Слово о. Алексея поражает своею объективностью — и по общему тону, и в частностях. Это именно слово автора не о себе, а о своей личности, рассматриваемой со стороны. Конечно, нередко пишут о себе в третьем лице; но хотя бы это лицо было не только третьим, а и сто третьим, все‑таки оно остается загримированным Я, и от автора тянутся к нему бесчисленные нервы и кровеносные сосуды личных пристрастий, вполне живые. Кто не почитает себя способным думать и говорить о себе объективно, однако не подозревая, что якобы объективным образом себя самого он пользуется как ширмою для сокрытия своего самого субъективного? Самое трудное, что есть на свете, — это думать и говорить о себе объективно: это труднее, чем умереть, потому что для объективности необходимо сперва умереть, а потом уже начать говорить.

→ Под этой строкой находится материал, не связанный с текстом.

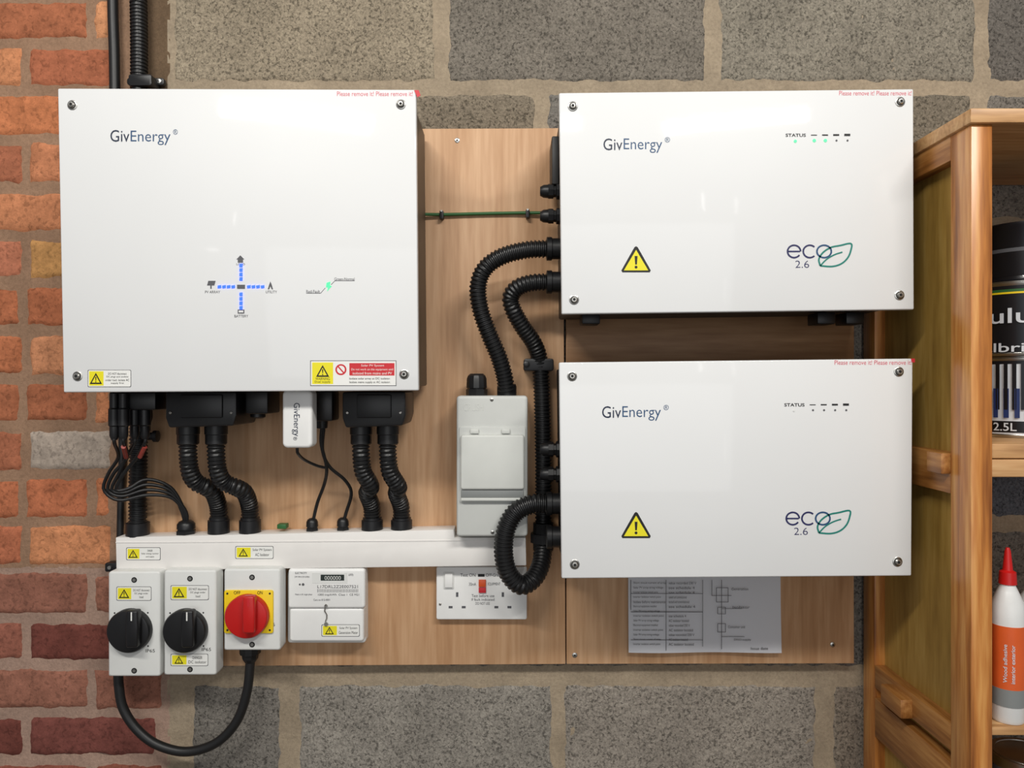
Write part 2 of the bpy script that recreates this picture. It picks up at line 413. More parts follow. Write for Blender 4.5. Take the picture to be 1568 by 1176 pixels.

Если бы о. Алексей написал тоном покаяния и окае- вания о том, сколь грешным надо считать покойного; если бы он признал за ним весь каталог грехов; если бы свидетельствовал свое смирение, заранее соглашаясь со всякими упреками и не видя у себя ни веры, ни надеҗцы, ни любви; если бы слово звало присутствующих попирать недостойный прах, — тогда некоторые усмотрели бы в нем истинную объективность и высоко оценили бы слово, ублажая смиренного батюшку и осыпая его градом похвал. Но на самом деле они обнаружили бы такою оценкою лишь свою субъективность: не имея возможности хвалиться сколько‑нибудь правдоподобно, большинство спешит к преувеличенному самоуничижению, но с непременным требованием, чтобы все поступали так же, и в тайной надежде, что когда все вымажутся неграми, и притом многие будучи заведомо белыми, тогда серым и даже чернокожим останется утешительная возможность выдать себя соответственным намеком за вымазанного согласно духовной моде белого. Бывали праведники, которые особенно остро ощущали зло и грех, разлитые в мире, и в своем сознании не отделяли себя от этой порчи; в глубокой скорби они несли в себе чувство ответственности за общую греховность, как за свою личную, властно принуждаемые к этому своеобразным строением их личности. Но не праведники сообразили, что и покаянные слезы Марии Египетской могут быть сделаны фасоном духовной моды, и притом лестной самолюбию: если упрекает себя во всех грехах и Мария Египетская и я, то вы, окружающие, не очень- то судите обо мне — может быть и я не хуже Марии Египетской. «Все святые себя обвиняли во всех грехах» — такова большая посылка силлогизма. К этой ложной посылке пристраивается тоже ложная меньшая — «и я обвиняю себя во всех грехах», ложная, ибо святые, обвинявшие себя, делали это искренно, а я — про себя думая совсем иное, чем говорю на словах. И наконец, из двух ложных посылок, путем ложного силлогизма, выводится желанное заключение: «следовательно, и я…», впрочем, не выводится, а предоставляется быть выведенным тому, кто не желает показаться гордецом. К самому искреннему раскаянию людей недуховных примешивается отрава похвалы себе за свое раскаяние.